With seven children, every day should be laundry day. Actually, it should probably be an all day, every day event. Especially when said seven children decide to change their clothes two or three times a day.
Saying that I hate doing laundry would be an understatement. I actually detest doing laundry. I'm one of those people who loves mowing the lawn because you can watch as, strip by strip, your job is accomplished. With laundry, I don't ever feel like I get to the point where I can sit down and say, "It's done!"

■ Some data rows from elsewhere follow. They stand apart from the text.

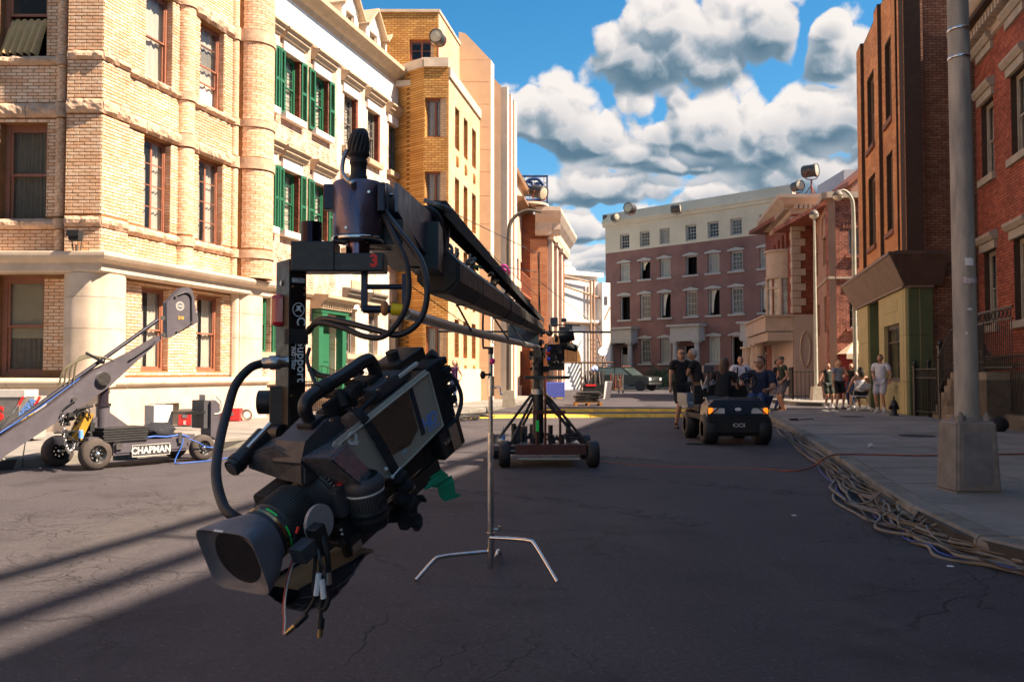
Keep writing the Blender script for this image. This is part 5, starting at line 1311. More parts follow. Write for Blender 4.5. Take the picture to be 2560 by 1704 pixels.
for i in range(12):
 for k in range(3):b=MB(f_.M);b.box((1+i*3.2,0,1.6+k*3.2),(2.2+i*3.2,.04,3.6+k*3.2));b.build('window',room_dark,bb)
# shared prop materials
blk=mat('black_anodised',(.014,.014,.017),rough=.38,var=.25,nscale=25,spec=.55,bump=.0004,bscale=300)
blkm=mat('matte_black',(.012,.012,.014),rough=.72,var=.2,nscale=20,bump=.0008,bscale=200)
gun=mat('gunmetal_plum',(.15,.12,.16),rough=.32,metal=.75,var=.05,nscale=9)
chrome=mat('chrome',(.72,.70,.68),rough=.16,metal=1.0,var=.05)
steel=mat('brushed_steel',(.42,.41,.40),rough=.35,metal=1.0,var=.1,nscale=20)
rubber=mat('black_rubber',(.016,.016,.018),rough=.6,var=.15,nscale=12)
graypl=mat('olive_grey_shell',(.40,.375,.31),rough=.42,var=.05,nscale=8,bump=.0006,bscale=500)
dgray=mat('charcoal_plastic',(.06,.06,.067),rough=.5,var=.12,nscale=15,bump=.0006,bscale=250)
hoodm=mat('hood_grey',(.13,.135,.155),rough=.55,var=.14,nscale=14)
lensg=mat('lens_glass',(.004,.006,.012),rough=.02,var=0,spec=1.0,coat=1.0)
white_ink=mat('white_ink',(.78,.78,.78),rough=.6,var=0)
red_ink=mat('red_ink',(.75,.03,.025),rough=.5,var=0)
blue_ink=mat('blue_ink',(.16,.36,.85),rough=.5,var=0)
green_ink=mat('neon_green',(.03,.80,.10),rough=.4,var=0)
velcro=mat('webbing_black',(.022,.021,.023),rough=.95,var=.3,nscale=60,bump=.0015,bscale=400)
nav=mat('navy_anodised',(.03,.035,.06),rough=.35,metal=.5,var=.1)
rope_g=mat('grey_rope',(.22,.25,.27),rough=.85,var=.35,nscale=40)
Lx,Ax,Ux,Oc=Vector((.8487,-.5289,.0016)),Vector((-.4797,-.7711,-.4187)),Vector((-.2226,-.3546,.9081)),Vector((-.3185,2.1491,1.1214))
CM=frame(Oc,Lx,Ax,Ux)
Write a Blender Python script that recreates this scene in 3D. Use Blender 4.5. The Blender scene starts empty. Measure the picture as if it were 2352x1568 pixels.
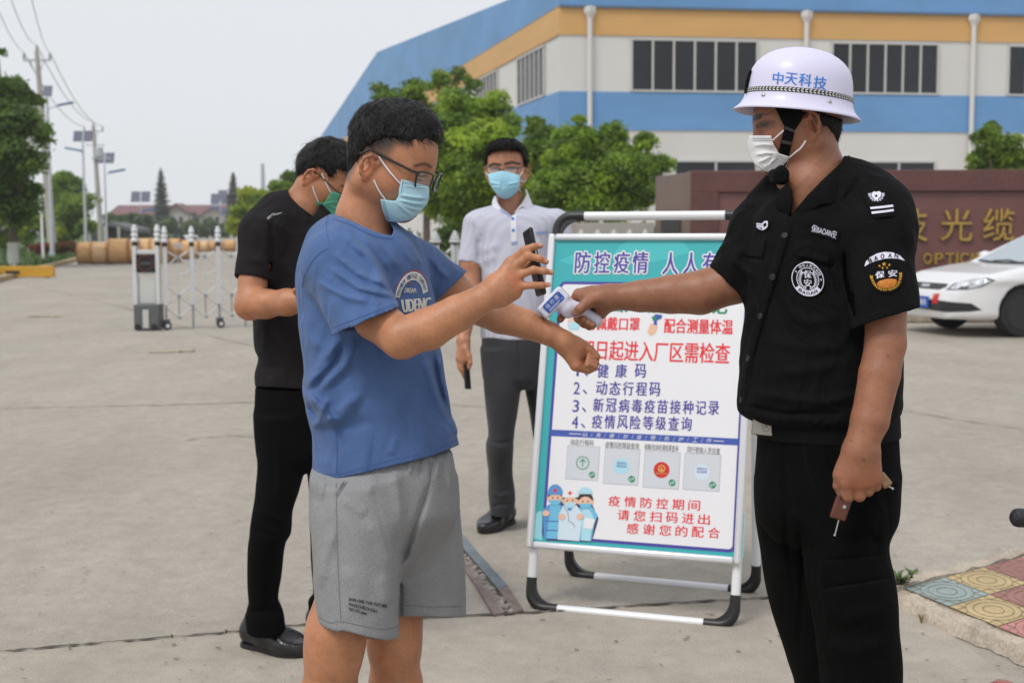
import bpy, bmesh, math, random
import numpy as np
from mathutils import Vector, Matrix
from mathutils.bvhtree import BVHTree

random.seed(7); np.random.seed(7)
SC = bpy.context.scene
COL = SC.collection
RAD = math.radians

# ------------------------------------------------------------------ camera
FPX = 3000.0                      # focal length in units of a 2352 px wide frame
CAMH = 1.37
PITCH = math.atan(262.0 / FPX)
ROLL = 0.004
_F = np.array([0, math.cos(PITCH), -math.sin(PITCH)])
_R0 = np.array([1.0, 0, 0]); _U0 = np.array([0, math.sin(PITCH), math.cos(PITCH)])
_R = math.cos(ROLL) * _R0 - math.sin(ROLL) * _U0
_U = math.sin(ROLL) * _R0 + math.cos(ROLL) * _U0
CAM = np.array([0, 0, CAMH])
cd = bpy.data.cameras.new('camera'); co = bpy.data.objects.new('camera', cd); COL.objects.link(co)
cd.sensor_width = 36; cd.lens = 36 * FPX / 2352; cd.clip_start = 0.05; cd.clip_end = 3000
co.matrix_world = Matrix(((_R[0], _U[0], -_F[0], 0), (_R[1], _U[1], -_F[1], 0), (_R[2], _U[2], -_F[2], CAMH), (0, 0, 0, 1)))
cd.dof.use_dof = True; cd.dof.focus_distance = 2.72; cd.dof.aperture_fstop = 6.3
SC.camera = co

# ------------------------------------------------------------------ light
SUN_DIR = Vector((-0.38, -0.42, 0.82)).normalized()     # towards the sun
W = bpy.data.worlds.new('World'); SC.world = W; W.use_nodes = True
nt = W.node_tree; nt.nodes.clear()
wo = nt.nodes.new('ShaderNodeOutputWorld'); bg = nt.nodes.new('ShaderNodeBackground')
sky = nt.nodes.new('ShaderNodeTexSky'); sky.sky_type = 'NISHITA'; sky.sun_disc = False
sky.sun_elevation = math.asin(SUN_DIR.z); sky.sun_rotation = math.atan2(SUN_DIR.x, SUN_DIR.y)
sky.dust_density = 4.0; sky.air_density = 1.0
mx = nt.nodes.new('ShaderNodeMix'); mx.data_type = 'RGBA'; mx.inputs[0].default_value = 0.90
mx.inputs[7].default_value = (7.9, 8.1, 8.45, 1)          # cloud deck
nt.links.new(sky.outputs[0], mx.inputs[6]); nt.links.new(mx.outputs[2], bg.inputs[0])
bg.inputs[1].default_value = 0.10
nt.links.new(bg.outputs[0], wo.inputs[0])
sd = bpy.data.lights.new('sun', 'SUN'); sd.energy = 1.65; sd.angle = RAD(20); sd.color = (1, .965, .91)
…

I've tried many different things in battling this monster. I've tried only saving seven outfits for each child and giving the rest of them away. I've tried laundry marathons where I don't do anything but laundry until the entire mountain is gone. I've tried throwing away the "sock bag" of mismatched socks and just buying new socks that all match each other (sorry, Joseph, that you've had to wear socks with purple heels!).
I've tried everything. And yet, week after week, life gets busy and soon the laundry room resembles Mount St. Helens.
Then in my Bible study yesterday, we read these verses: "And why are you worried about clothing? Observe how the lilies of the field grow; they do not toil nor do they spin, yet I say to you that not even Solomon in all his glory clothed himself like one of these. But if God so clothes the grass of the field, which is alive today and tomorrow is thrown in to the furnace, will He not much more clothe you?" (Matthew 6:28-30)
Now those verses are illustrations as to why we should not worry or be anxious, but today they struck me in a different way.
Why am I whining about the fact that I have so many clothes to wash? Why do I look at the gigantic pile of laundry and stomp back up the steps in defeat?
How many mothers in this world would give everything they own to be able to clothe their children every day? What I see as a drudgery, mothers who struggle through extreme poverty would see as a blessing.
And that is what it is. God has blessed me with the ability to provide clothing for our family. I need to see that for what it is.
Now my laundry isn't just going to disappear. It's going to be something I simply have to do. But instead of dreading the thought of walking downstairs, I'm going to look forward to the opportunity to see an example of God's blessings bursting right in front of my eyes.
My chores won't change, but my heart will.